Exercise directions → Repeat the material in full. Keep every line exactly as it is.
((
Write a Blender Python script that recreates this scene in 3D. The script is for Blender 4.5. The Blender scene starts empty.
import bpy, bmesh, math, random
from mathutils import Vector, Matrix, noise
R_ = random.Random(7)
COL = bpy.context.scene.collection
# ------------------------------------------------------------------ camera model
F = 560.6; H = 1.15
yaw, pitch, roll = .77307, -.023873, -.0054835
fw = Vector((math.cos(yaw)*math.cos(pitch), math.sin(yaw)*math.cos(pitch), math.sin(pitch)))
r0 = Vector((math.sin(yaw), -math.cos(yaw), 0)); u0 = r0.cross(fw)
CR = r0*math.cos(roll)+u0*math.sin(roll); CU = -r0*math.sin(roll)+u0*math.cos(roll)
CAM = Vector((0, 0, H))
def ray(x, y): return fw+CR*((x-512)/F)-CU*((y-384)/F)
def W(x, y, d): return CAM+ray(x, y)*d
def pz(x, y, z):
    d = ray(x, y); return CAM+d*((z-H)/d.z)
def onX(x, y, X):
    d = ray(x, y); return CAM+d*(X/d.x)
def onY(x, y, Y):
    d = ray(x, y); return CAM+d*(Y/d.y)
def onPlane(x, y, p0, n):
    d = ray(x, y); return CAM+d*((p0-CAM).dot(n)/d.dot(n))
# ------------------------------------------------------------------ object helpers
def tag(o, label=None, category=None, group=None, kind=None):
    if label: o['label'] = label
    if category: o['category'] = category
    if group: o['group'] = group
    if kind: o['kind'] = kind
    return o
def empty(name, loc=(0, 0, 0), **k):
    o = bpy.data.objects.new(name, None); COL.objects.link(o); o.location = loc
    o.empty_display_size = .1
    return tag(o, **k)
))
Answer to the problem →
Write a Blender Python script that recreates this scene in 3D. The script is for Blender 4.5. The Blender scene starts empty.
import bpy, bmesh, math, random
from mathutils import Vector, Matrix, noise
R_ = random.Random(7)
COL = bpy.context.scene.collection
# ------------------------------------------------------------------ camera model
F = 560.6; H = 1.15
yaw, pitch, roll = .77307, -.023873, -.0054835
fw = Vector((math.cos(yaw)*math.cos(pitch), math.sin(yaw)*math.cos(pitch), math.sin(pitch)))
r0 = Vector((math.sin(yaw), -math.cos(yaw), 0)); u0 = r0.cross(fw)
CR = r0*math.cos(roll)+u0*math.sin(roll); CU = -r0*math.sin(roll)+u0*math.cos(roll)
CAM = Vector((0, 0, H))
def ray(x, y): return fw+CR*((x-512)/F)-CU*((y-384)/F)
def W(x, y, d): return CAM+ray(x, y)*d
def pz(x, y, z):
    d = ray(x, y); return CAM+d*((z-H)/d.z)
def onX(x, y, X):
    d = ray(x, y); return CAM+d*(X/d.x)
def onY(x, y, Y):
    d = ray(x, y); return CAM+d*(Y/d.y)
def onPlane(x, y, p0, n):
    d = ray(x, y); return CAM+d*((p0-CAM).dot(n)/d.dot(n))
# ------------------------------------------------------------------ object helpers
def tag(o, label=None, category=None, group=None, kind=None):
    if label: o['label'] = label
    if category: o['category'] = category
    if group: o['group'] = group
    if kind: o['kind'] = kind
    return o
def empty(name, loc=(0, 0, 0), **k):
    o = bpy.data.objects.new(name, None); COL.objects.link(o); o.location = loc
    o.empty_display_size = .1
    return tag(o, **k)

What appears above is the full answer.